One of the most memorable moments was realizing how fortunate we are in Western society to have amenities. Filming this at the tribes' land, they don't have anything unless they make it themselves by hand. There's no plumbing, no air-conditioning, no furniture, just mats made out of wood from the jungle. A pleasant surprise was getting to know the tribe through two translators, somehow being trusted enough to film sacred things and earn their trust. It was special as they took us in as one of them. As a foreign outsider, they have their laws and territory, so there's nothing to protect me. And if I accidentally offend them without knowing, who knows what kind of happened? Remember, this is a tribe famous for beheading their enemies.

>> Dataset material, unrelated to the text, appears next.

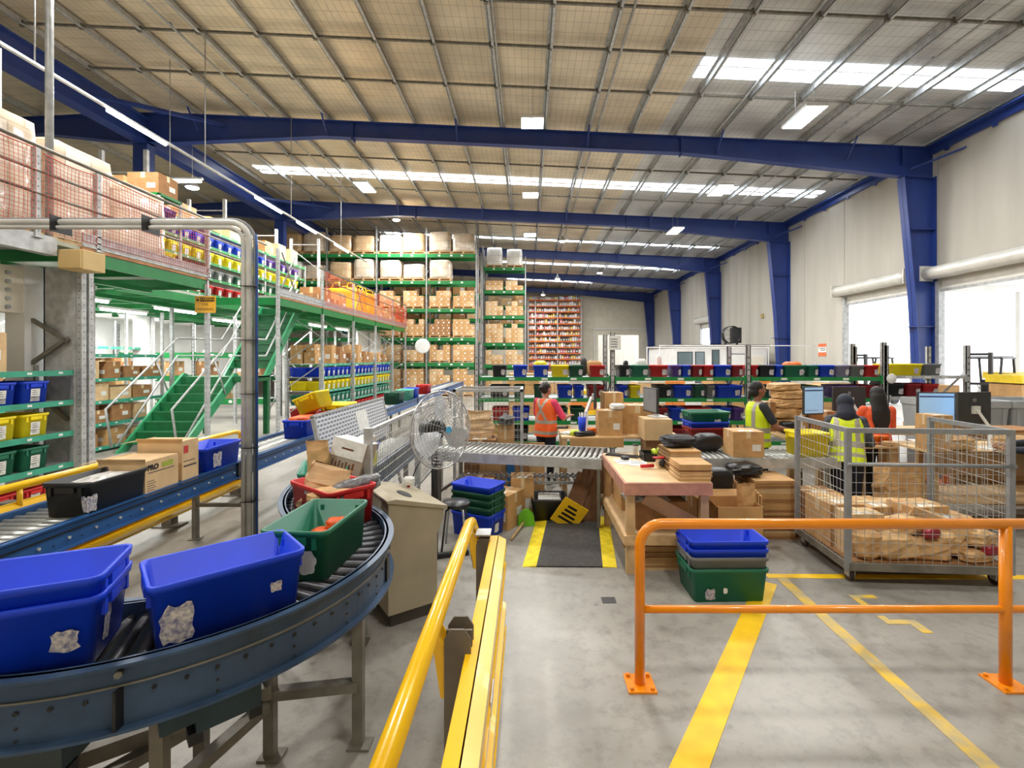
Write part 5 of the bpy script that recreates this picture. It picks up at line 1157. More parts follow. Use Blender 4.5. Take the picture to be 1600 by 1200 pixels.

Who is the primary target audience for your film, and what do you hope they will take away from it?
This is a good question. We didn't have a target other than the Western world. I kept it as general but accurate as possible. So Western audiences could easily pick up and follow along, and if they had never heard about voodoo magic or curses, they could learn about a different world. The nice thing about this film is that even if you've never heard about voodoo or understood it, it will open your eyes and leave you wondering.
What makes your project an appealing choice for potential distributors?
The uniqueness of the topic. I feel this topic is unique, and just the fact that it was so difficult to get the tribe to agree for us to film their rituals because it's so personal and sacred to the tribe. The topic can speak to various audiences, even if they don't understand it. How we lead audiences through what happened makes it appealing, like they were there with us.

How would you define your unique filmmaking style, and what distinct qualities characterize your film?
My style is cinematic storytelling, but I keep things as real as possible. And I wanted to get to the raw truth, especially in a documentary. I like action and visuals over too much talking. I like to tell the story using these visuals to summarize character, emotion, pain, suffering, relationships, resolution, and character arc. I like using mystery and tension whenever possible. I try to find as many twists and turns as possible, and I love catching my audience off guard. I never want my work to be predictable.

What inspired you to pursue a career in filmmaking?
It's one of the best creative outlets I can use. I can't draw, paint, or even sculpt anything, but when it comes to photography and filmmaking, I can tell stories visually and create my art form. Filmmaking, especially, can open up audiences to the unknown, change how people perceive things, introduce audiences to new stories, tell stories using powerful, meaningful visuals, and leave an impression in people's lives.

Do you have a filmmaker or source of inspiration who has influenced your work?
There are so many incredible directors. My sources of inspiration at the top of the list are Spielberg, Kubrick, Fincher, Zemekis, Hitchcock, Tarantino, Frank Darabont, and James Cameron. All of these directors have one thing in common. They can keep the audience's attention at all times and tell stories cinematically while leaving a lasting impression in people's lives.

Share a couple of your favorite films and what resonates with you about them.
Psycho, The Shining, Catch Me If You Can, Full Metal Jacket, Seven, Back To The Future, What Lies Beneath, Reservoir Dogs, Zodiac, Pulp Fiction, Shawshank Redemption, Terminator 1 & 2.

Where do you typically find inspiration for your film projects?
The uniqueness of the projects. Telling stories no one else has told will resonate with large audiences and age ranges. Being able to tell the story visually is sometimes hard to put into words.